Эта же французская статья заканчивалась выводом о том, что вы присоединились к элите своего поколения. Кого вы относите к своему поколению музыкантов?
Это не всегда те люди, которым 32 года сегодня, как мне, — есть десятилетний разрыв, как в одну, так и в другую сторону. Конечно, Валера Соколов, конечно, Лёша Огринчук. Есть такой ряд людей, с которыми ты находишься в одном измерении. На самом деле, их не так много. Для меня это обязательно не только хорошие музыканты, это должны быть ещё и хорошие люди, если это близкие мне люди.
Игорь Четуев и Валерий Соколов на фестивале «Музыкальные вечера» (Харьков, сентябрь 2011 года).
У вас впереди два выступления с Валерием Гергиевым в Санкт-Петербурге: в апреле на фортепианном фестивале в Мариинском театре и в июне на 20-м музыкальном фестивале «Белые ночи».
Он мультичеловек, конечно, сверхчеловек. Это такой разносторонний гигант, во все стороны идущий, во все стороны смотрящий. Удивительно. И, конечно, большое счастье иметь возможность с ним общаться. Я с ним играл в 2005 году, вот сейчас, через 7 лет, я имею счастье сыграть с ним ещё раз. Но всё это время я с ним общался, он приходил на мои концерты в Питере — всё время был какой-то контакт. Я смотрю и удивляюсь энергии этого человека, совершенно неуёмной, всегда направленной на поиск чего-то такого настоящего, большого. Удивительный человек.
Он выбрал сейчас два концерта, которые мне очень близки, — Владимир Всеволодович (Владимир Крайнев, пианист, педагог Игоря Четуева — ред.) в своей книге написал, что это такие коньки, которые я у него отобрал (улыбается), — третий Прокофьева и концерт Скрябина. До этого ещё будет Япония и Москва, у меня ещё много всего.
А что именно будет в Японии?
«Сумасшедшие дни». Есть такой Рене Мартен, который организовывает 400 концертов или больше за четыре-пять, за семь, может быть, дней, и вот я там всего лишь каких-то семь из них сыграю (смеётся).

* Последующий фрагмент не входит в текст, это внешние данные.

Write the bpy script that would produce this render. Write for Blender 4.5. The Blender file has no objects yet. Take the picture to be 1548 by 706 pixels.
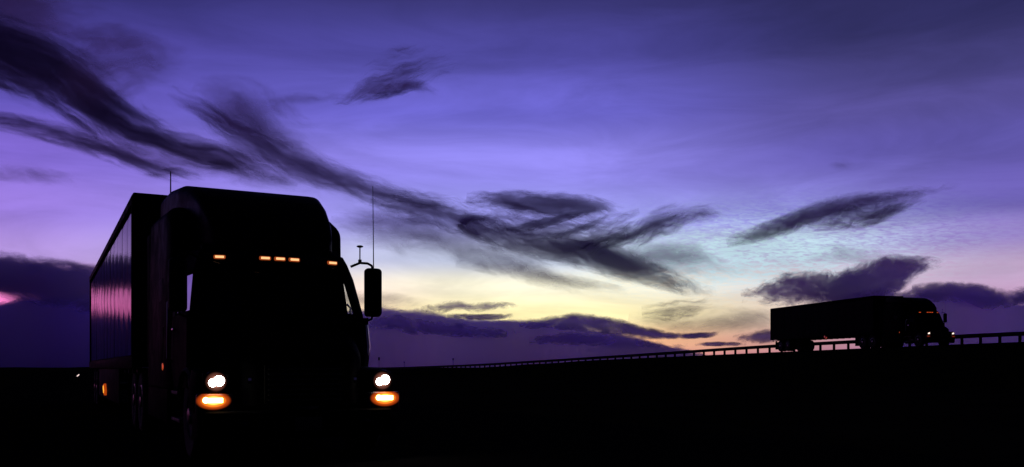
import bpy, bmesh, math, random
from mathutils import Vector, Matrix
R = math.radians
sc = bpy.context.scene
col = sc.collection
random.seed(11)

# ------------------------------------------------------------------ camera
EYE = 1.12          # camera height above the lower road
FPX = 1361.0        # focal length in photograph pixels (1548 wide)
HOR = 555.5         # photograph row of the horizon
cam_d = bpy.data.cameras.new('camera')
cam = bpy.data.objects.new('camera', cam_d); col.objects.link(cam)
cam.location = (0, 0, EYE); cam.rotation_euler = (R(90), 0, 0)
cam_d.sensor_width = 36; cam_d.lens = 36 * FPX / 1548
cam_d.shift_y = (HOR - 353) / 1548
cam_d.clip_start = 0.05; cam_d.clip_end = 60000
sc.camera = cam

# ------------------------------------------------------------------ sky
def lin(c):
    f = lambda v: v / 12.92 if v <= 0.04045 else ((v + 0.055) / 1.055) ** 2.4
    return tuple(f(x / 255) for x in c) + (1,)

class NT:
    """small helper to write node trees"""
    def __init__(s, tree): s.t = tree; s.n = tree.nodes; s.l = tree.links
    def new(s, typ, **kw):
        n = s.n.new(typ)
        for k, v in kw.items(): setattr(n, k, v)
        return n
    def put(s, sock, v):
        if isinstance(v, bpy.types.NodeSocket): s.l.new(v, sock)
        else: sock.default_value = v
    def m(s, op, a, b=0.0, c=0.0, clamp=False):
        n = s.new('ShaderNodeMath', operation=op, use_clamp=clamp)
        s.put(n.inputs[0], a); s.put(n.inputs[1], b); s.put(n.inputs[2], c)
        return n.outputs[0]
    def step(s, v, a, b, lo=0.0, hi=1.0):
        n = s.new('ShaderNodeMapRange', interpolation_type='SMOOTHSTEP')
        s.put(n.inputs['Value'], v); s.put(n.inputs['From Min'], a); s.put(n.inputs['From Max'], b)
        s.put(n.inputs['To Min'], lo); s.put(n.inputs['To Max'], hi)
        return n.outputs[0]
    def mix(s, f, a, b):
        n = s.new('ShaderNodeMix', data_type='RGBA')
        s.put(n.inputs[0], f); s.put(n.inputs[6], a); s.put(n.inputs[7], b)
        return n.outputs[2]
    def xyz(s, x, y, z):
        n = s.new('ShaderNodeCombineXYZ')
        for i, v in enumerate((x, y, z)): s.put(n.inputs[i], v)
        return n.outputs[0]
    def noise(s, vec, scale=1, detail=5, rough=0.55, dist=0.0):
        n = s.new('ShaderNodeTexNoise')
        s.put(n.inputs['Vector'], vec); n.inputs['Scale'].default_value = scale
        n.inputs['Detail'].default_value = detail; n.inputs['Roughness'].default_value = rough
        n.inputs['Distortion'].default_value = dist
        return n.outputs[0]
    def ramp(s, f, stops):
        n = s.new('ShaderNodeValToRGB'); r = n.color_ramp
        r.interpolation = 'EASE'
        while len(r.elements) < len(stops): r.elements.new(0.5)
        for e, (p, c) in zip(r.elements, stops): e.position = p; e.color = c
        s.put(n.inputs[0], f)
        return n.outputs[0]

GLOW_AZ = 9.0       # where the sun has gone down, degrees right of the view axis
w = bpy.data.worlds.new('World'); sc.world = w; w.use_nodes = True
w.node_tree.nodes.clear()
q = NT(w.node_tree)
tc = q.new('ShaderNodeTexCoord')
sep = q.new('ShaderNodeSeparateXYZ'); q.l.new(tc.outputs['Generated'], sep.inputs[0])
X, Y, Z = sep.outputs
el = q.m('MULTIPLY', q.m('ARCSINE', Z), 180 / math.pi)
az = q.m('MULTIPLY', q.m('ARCTAN2', X, Y), 180 / math.pi)
elp = q.m('DIVIDE', el, 45.0, clamp=True)
def stops(rows): return [(e / 45.0, lin(c)) for e, c in rows]
glow = q.ramp(elp, stops([(0, (214, 112, 140)), (1.6, (246, 186, 134)), (3.3, (264, 250, 188)), (5.2, (252, 246, 218)),
                          (6.9, (198, 206, 232)), (9.5, (160, 158, 244)), (12.5, (148, 139, 240)), (16, (108, 101, 206)),
                          (19.5, (76, 70, 154)), (22.5, (56, 51, 114)), (32, (22, 20, 50)), (45, (9, 8, 22))]))
side = q.ramp(elp, stops([(0, (176, 84, 150)), (2.2, (270, 128, 205)), (4.4, (265, 140, 220)), (6.2, (178, 146, 220)),
                          (9.0, (152, 122, 219)), (12, (128, 102, 208)), (15, (99, 84, 186)), (18, (75, 64, 152)),
                          (21, (52, 45, 114)), (24, (38, 33, 84)), (32, (15, 13, 36)), (45, (7, 6, 18))]))
right = q.ramp(elp, stops([(0, (150, 92, 150)), (3.5, (196, 155, 192)), (5.6, (192, 164, 200)), (7.6, (142, 122, 192)),
                           (9.4, (108, 94, 180)), (13, (94, 84, 167)), (15, (85, 76, 148)), (17, (66, 60, 120)),
                           (19.6, (45, 41, 90)), (26, (21, 19, 46)), (32, (12, 11, 28)), (45, (6, 6, 16))]))
back = q.ramp(elp, stops([(0, (26, 20, 42)), (6, (22, 19, 46)), (20, (14, 12, 32)), (45, (6, 6, 16))]))
daz = q.m('SUBTRACT', az, GLOW_AZ)
lf = q.step(daz, -40.0, -10.0)          # 0 at far left -> 1 at the glow
rf = q.m('MAXIMUM', q.step(daz, -5.0, 20.0), q.m('MULTIPLY', q.step(daz, -7.0, 13.0), q.step(el, 7.5, 13.0)))   # 0 at the glow -> 1 at right
base = q.mix(lf, side, glow)
base = q.mix(rf, base, right)
bf = q.step(q.m('ABSOLUTE', daz), 42.0, 85.0)
base = q.mix(bf, base, back)
# thin bright veil of high ripples near the glow
gx = q.m('DIVIDE', q.m('SUBTRACT', az, 14.5), 8.5); gy = q.m('DIVIDE', q.m('SUBTRACT', el, 6.9), 2.0)
gr = q.m('ADD', q.m('MULTIPLY', gx, gx), q.m('MULTIPLY', gy, gy))
veil = q.m('POWER', 2.718, q.m('MULTIPLY', gr, -1.0))
vec = q.xyz(q.m('ADD', q.m('MULTIPLY', az, 0.7), q.m('MULTIPLY', el, 0.9)), q.m('MULTIPLY', el, 3.2), 0.0)
rip = q.noise(vec, 2.6, 5, 0.62, 0.8)
big = q.noise(q.xyz(q.m('MULTIPLY', az, 0.16), q.m('MULTIPLY', el, 0.5), 4.0), 1.0, 4, 0.55, 0.4)
veil = q.m('MULTIPLY', veil, q.step(q.m('ADD', q.m('MULTIPLY', rip, 0.95), q.m('MULTIPLY', big, 0.4)), 0.46, 0.84))
base = q.mix(q.m('MULTIPLY', veil, 1.3, clamp=True), base, lin((198, 228, 240)))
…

В Харькове вы будете играть в следующий раз уже только в сентябре на фестивале «Музыкальные вечера»?
Да, с огромным удовольствием.
А вам не приходила в голову идея сделать фестиваль в Крыму?
С удовольствием, я просто не знаю, с какой стороны начать. Понимаете, это всё настолько героические усилия. Я знаю, что такое что-то организовать на Украине, я всё время видел Владимира Всеволодовича (Крайнева — ред.), который делал фестиваль в Киеве, и я удивлялся, как это происходит. Но Владимир Всеволодович всё-таки приглашал своих друзей, друзей совсем давних, которые, я думаю, могли бы приехать и, грубо говоря, за свои деньги, поиграть в Киеве. Я просто не смогу себе позволить приглашать людей на энтузиазме приехать вдруг в Крым, искупаться в Чёрном море — и вдруг сыграть какой-то концерт. Нужны деньги на билеты, на гостиницу, на нормальные человеческие европейские гонорары. Но я не могу себе представить, с какой стороны и у кого надо их просить. И опять же начнётся — нет рояля. В Крыму есть один только «Стенвей», которому, по-моему, лет 60, в Ялте стоит. То есть такой поток проблем.
И ещё немного о вашей работе. Готовите сейчас новый диск?
Всё никак не допишу Бетховена, и ещё одна есть интересная работа — скрипичные сонаты Метнера. Это удивительная музыка, которая очень мало исполняется, к сожалению. Во-первых, потому что она очень сложная, но и потому, что Метнер как-то всегда в тени Рахманинова терялся. Кстати, Боре Березовскому большое спасибо за то, что он практически каждый год делает фестиваль Метнера в Москве, ну, в общем, есть какие-то люди, которые занимаются его творчеством. Конечно, для меня большое счастье было записать; сначала две сонаты мы записали с английской скрипачкой Хлоей Ханслип, я надеюсь, что мы допишем ещё третью, ещё какие-то мелкие пьесы. Вот это интересно. Это ещё не вышло, это ещё будет.